Ciò che più ammalia e stupisce in questi racconti è l'uso di una lingua profondamente poetica e lirica, ricca di metafore magistrali che ricordano la bellezza stilistica di Bruno Schulz. Ma pur nell'opulenza semantica, la lingua di Bakin riesce a essere imprevedibilmente dura e scarna. Al centro di ognuno dei sette racconti c'è un'ossessione raccontata in uno stile che avvicina Bakin alla prosa spesso feroce di Thomas Bernhard. Esistenze asserragliate dietro barricate, reti mimetiche, fossati anticarro, per scongiurare assedi reali o immaginati come in Difesa armata. Luoghi spesso claustrofobici e desolanti che mostrano soltanto rovina o abbandono. Odi e amori devastanti poiché frutto di vite tutte d'un pezzo che si nutrono solo dell'eccesso, che non conoscono sfumature; per questo l'odio è «freddo, nitido, interdetto». Assurde forze della natura, (pregna di odori che nascondono un senso segreto) si scatenano feroci e improvvise trascinando con sé uomini dall'aspetto infelice, trascurato offeso fino alle lacrime. Esseri crudeli o raramente miti, ma di quella mitezza che conosce la rovina, d'una «docilità cadaverica, ecclesiastica». Molteplici le mutilazioni fisiche o mentali di questi poveri esseri reduci da profondi sottosuoli dostoevskiani e che difficilmente conoscono la risalita verso la luce. Degenerazioni e sconfitte sono ereditarie, scolpite nell'albero genealogico; il protagonista di Terra d'origine, infatti, porta sempre con sé un foglio da disegno con impressi tutti i cognomi della propria famiglia, progressivamente degradata, per cercare il perché della rovina. Storie di assurde e ingiustificate tirannidi cui nemmeno la morte sembra metter fine come nel racconto, forse il più bello, L'agrimensore. Tiranni verso gli altri o verso se stessi come un uorno che «aveva consurnato mostruose riserve di forza e di rabbia nella lotta contro se stesso, ed era stato ingloriosamente sconfitto dall'ulcera e dal cancro».

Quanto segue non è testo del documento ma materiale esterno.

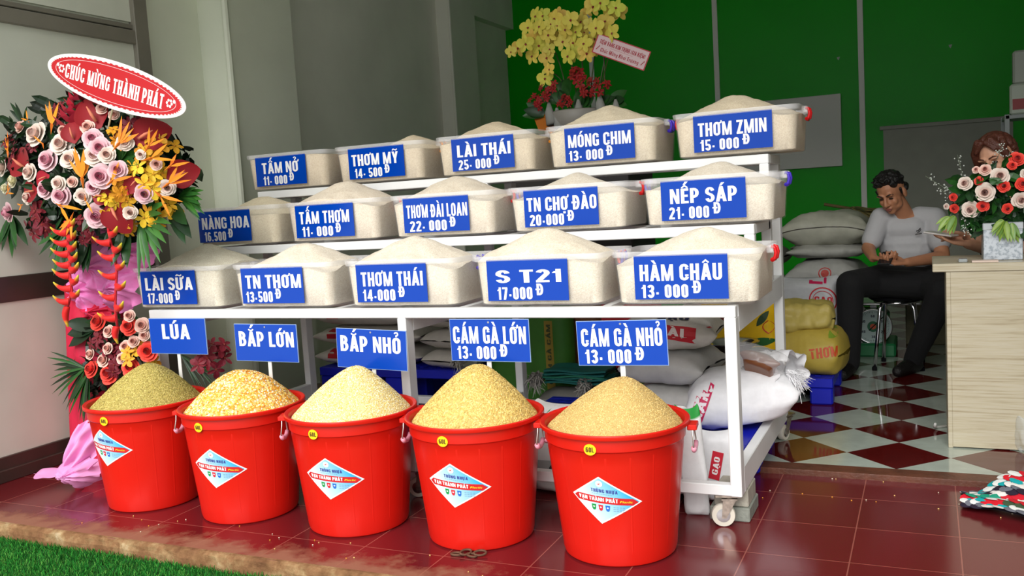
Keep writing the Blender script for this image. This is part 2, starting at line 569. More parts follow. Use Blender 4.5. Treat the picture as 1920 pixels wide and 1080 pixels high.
# inner floor: polished checker laid on the diagonal
m, N, L, b, tc = node_mat('checker_tile', .07)
sd = .29; a45 = math.radians(45); cx_, cy_ = .473, .99
ox = .5 - (math.cos(a45) * cx_ - math.sin(a45) * cy_) / sd
oy = .5 - (math.sin(a45) * cx_ + math.cos(a45) * cy_) / sd
mp = mapping(N, L, tc, (ox, oy, .5), (0, 0, a45), (1 / sd, 1 / sd, 0))
ck = N.new('ShaderNodeTexChecker'); ck.inputs['Scale'].default_value = 1
ck.inputs['Color1'].default_value = (*rgb(172, 182, 172), 1); ck.inputs['Color2'].default_value = (*rgb(84, 18, 16), 1)
L.new(mp.outputs[0], ck.inputs['Vector'])
n1 = noise_n(N, L, tc.outputs['Object'], 9, 6)
v = ramp(N, L, n1.outputs['Fac'], [(.3, (.86, .86, .84)), (.7, (1.06, 1.06, 1.06))])
L.new(mix(N, L, 1.0, ck.outputs['Color'], v.outputs['Color'], 'MULTIPLY'), b.inputs['Base Color'])
M_CHECK = m

# worn concrete edge of the slab
m, N, L, b, tc = node_mat('curb_concrete', .9, .2)
n1 = noise_n(N, L, tc.outputs['Object'], 6, 8, .7)
n2 = noise_n(N, L, tc.outputs['Object'], 28, 6)
c1 = ramp(N, L, n1.outputs['Fac'], [(.3, rgb(98, 62, 42)), (.5, rgb(138, 102, 70)), (.62, rgb(166, 138, 100)), (.74, rgb(196, 180, 150))])
c2 = ramp(N, L, n2.outputs['Fac'], [(.3, (.7, .68, .62)), (.7, (1.1, 1.1, 1.1))])
L.new(mix(N, L, 1.0, c1.outputs['Color'], c2.outputs['Color'], 'MULTIPLY'), b.inputs['Base Color'])
bp = N.new('ShaderNodeBump'); bp.inputs['Distance'].default_value = .01; bp.inputs['Strength'].default_value = .8
L.new(n2.outputs['Fac'], bp.inputs['Height']); L.new(bp.outputs[0], b.inputs['Normal'])
M_CURB = m

# threshold board between porch and shop
M_THRESH = mat('threshold', rgb(92, 52, 36), .5, var=.3, vscale=14, bump=.3, bscale=60)
M_WALL = mat('cream_plaster', rgb(224, 229, 210), .75, var=.05, vscale=2.5, bump=.06, bscale=70)
M_DOORG = mat('door_panel', rgb(222, 226, 211), .5, var=.06, vscale=3)
M_DOORF = mat('door_frame', rgb(128, 124, 112), .45, var=.08, vscale=6)
M_BAND = mat('door_band', rgb(66, 54, 48), .35, var=.12, vscale=7)
M_INNER = mat('inner_wall', rgb(236, 236, 222), .7, var=.06, vscale=2)
M_GREEN = mat('green_panel', rgb(2, 170, 8), .36, var=.06, vscale=2, spec=.22)
M_BATTEN = mat('batten', rgb(235, 235, 230), .5)
M_CEIL = mat('ceiling_paint', (.74, .75, .72), .8)
M_SIDE = mat('unseen_wall', (.3, .3, .28), .8)
M_GREYDOOR = mat('grey_door', rgb(150, 152, 138), .5, var=.05)
M_TURFBASE = mat('turf_base', rgb(24, 92, 26), .95, var=.2, vscale=60, bump=.4, bscale=200)
M_PAVE = mat('street', rgb(196, 194, 186), .9, var=.1, vscale=2)

WX = -3.5          # inner face of the left wall
YB = 5.99          # face of the green back wall
FZ = .022          # height of the shop floor above the porch

mb = MB(); mb.box(-3.7, 4, -.695, .70, -.3, 0)
struct('floor_porch', mb, M_PORCH)
mb = MB()
def curb(u, v):
    x = -3.7 + 7.7 * u; w = .012 * noise.noise(Vector((x * 5, 0, 1))) + .007 * noise.noise(Vector((x * 23, v * 3, 2)))
    prof = [(-.69, .0015), (-.7, .0), (-.712, -.008), (-.716, -.03), (-.713, -.3)]
    t = v * 4; k = min(3, int(t)); a, b_ = prof[k], prof[k + 1]; f = t - k
    y, z = a[0] * (1 - f) + b_[0] * f, a[1] * (1 - f) + b_[1] * f
    return Vector((x, y - (w if v > .2 else 0), z - (abs(w) * .4 if .2 < v < .7 else 0)))
mb.grid(curb, 400, 12)
struct('trim_1', mb, M_CURB)
mb = MB(); mb.box(-3.7, 4, .70, 6.2, -.3, FZ)
struct('floor', mb, M_CHECK)
mb = MB(); mb.box(-3.7, 4, .685, .785, -.01, FZ + .002, b=.004)
struct('trim_2', mb, M_THRESH)
mb = MB(); mb.box(-12, 12, -1.9, -.70, -.4, -.062)
struct('ground_turf', mb, M_TURFBASE)
mb = MB(); mb.box(-25, 25, -30, -1.9, -.4, -.07)
struct('ground_street', mb, M_PAVE)

# artificial grass: short blades in front of the slab
def turf():
    rs = np.random.RandomState(3); n = 90000
    x = rs.uniform(-3.7, -.2, n); y = rs.uniform(-1.75, -.712, n)
    keep = (y > -.95) | (x < -1.2)
    x, y = x[keep], y[keep]; n = len(x)
    a = rs.uniform(0, 2 * PI, n); h = rs.uniform(.012, .024, n); le = rs.uniform(.002, .016, n); w = .0016
    dx, dy = np.cos(a), np.sin(a); b2 = rs.uniform(0, 2 * PI, n)
    z0 = np.full(n, -.064)
    V = np.empty((n, 4, 3))
    V[:, 0] = np.stack([x - dx * w, y - dy * w, z0], 1); V[:, 1] = np.stack([x + dx * w, y + dy * w, z0], 1)
    tx, ty = x + np.cos(b2) * le, y + np.sin(b2) * le
    V[:, 2] = np.stack([tx + dx * w * .5, ty + dy * w * .5, z0 + h], 1); V[:, 3] = np.stack([tx - dx * w * .5, ty - dy * w * .5, z0 + h], 1)
    base = np.array([rgb(30, 112, 34), rgb(44, 134, 44), rgb(24, 92, 28), rgb(84, 150, 60)])[rs.randint(0, 4, n)]
    cols = np.repeat(base, 4, 0)
    F = np.arange(n * 4).reshape(n, 4)
    o = np_mesh('artificial_grass', V.reshape(-1, 3), F, cols, MT['vc_matte'])
    tag(o, 'bright green artificial grass in front of the tiled step', 'grass', kind='stuff')
turf()

# left wall with the metal door, pilasters and the beam
mb = MB(); mb.box(WX - .25, WX, -1.4, 6.2, -.3, 3.5)
struct('wall_left', mb, M_WALL)
door = bpy.data.objects.new('door_1', None); C.objects.link(door); door['kind'] = 'structure'
mb = MB(); mb.box(WX, WX + .02, -1.35, .80, .12, 2.215); mb.build('panel', M_DOORG, door)
mb = MB(); mb.box(WX, WX + .028, -1.35, .80, .86, .985, b=.003); o = mb.build('kick_band', M_BAND, door); o['label'] = 'dark brown band across the door'
mb = MB(); mb.box(WX, WX + .045, -1.35, .9, 2.215, 2.29, b=.004); mb.box(WX, WX + .03, -1.35, .9, 2.30, 2.325, b=.003); mb.build('top_rail', M_DOORF, door)
mb = MB(); mb.box(WX, WX + .05, .80, .9, 0, 3.2, b=.004); mb.build('jamb', M_DOORF, door)
mb = MB(); mb.box(WX, WX + .035, -1.35, .80, .0, .12, b=.003); mb.box(WX, WX + .05, -1.35, .8, 0, .06, b=.003); mb.build('bottom_rail', M_BAND, door)
mb = MB(); mb.tube([(WX + .055, .875, 1.9), (WX + .055, .875, 1.965)], .009); mb.tube([(WX + .055, .875, 1.97), (WX + .055, .875, 2.035)], .009)
mb.build('hinge', MT['steel'], door)
mb = MB()
for s in (-.34,): mb.ball((WX + .032, s, .925), (.012, .018, .018))
mb.build('bolt', MT['steel'], door)
mb = MB(); mb.box(WX, WX + .02, -1.35, .80, 2.34, 3.2); mb.build('upper_panel', M_DOORG, door)

mb = MB(); mb.box(WX, -3.28, 1.36, 2.0, 0, 3.4); struct('trim_3', mb, M_WALL)
mb = MB(); mb.tube([(-3.28, 1.355, 0), (-3.28, 1.355, 3.4)], .022, 8); struct('trim_4', mb, M_WALL)
mb = MB(); mb.box(WX - .001, WX + .004, 2.0, 4.45, 0, 3.4); struct('wall_left_inner', mb, M_INNER)
mb = MB(); mb.box(WX, -3.36, 4.45, 4.98, 0, 3.4, b=.004); mb.tube([(-3.36, 4.45, 0), (-3.36, 4.45, 3.4)], .014, 8); struct('trim_5', mb, M_INNER)
mb = MB(); mb.box(WX - .001, WX + .004, 4.98, 6.0, 0, 3.4); struct('wall_left_rear', mb, M_INNER)
bz = at(968, 45, YB - .01).z
mb = MB(); mb.box(WX, -3.4, 4.98, 6.0, bz - .05, 3.4); struct('trim_6', mb, M_INNER)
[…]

Il periodo storico nel quale queste storie vengono narrate si snoda dal secondo dopoguerra fino agli anni Ottanta, ma qui, tra queste righe, tempo e storia non contano, non hanno reale consistenza; ciò che accade o che più spesso non accade è paradigma e misura d'altro, del complesso mistero d'ogni esistenza e dell'anelito incessante a una qualunque (anche la più triviale, assurda o inaspettata) forma di libertà. Bakin scruta con i sensi tesi e pronti a scattare su ogni minimo scarto dell'animo umano, scavando tra le follie e le passioni. I sensi e gli occhi sono tutto e Bakin a lungo si sofferma sugli sguardi, sugli occhi dei suoi desolati personaggi, spesso sulla loro cecità. Un piccolo capolavoro, dunque, simile alla vita delI'autore celata nel mistero intrigante di cui si circonda; verrebbe da chiedersi se non sia anch'essa frutto d'un racconto in bilico tra Gogol' e Belyj.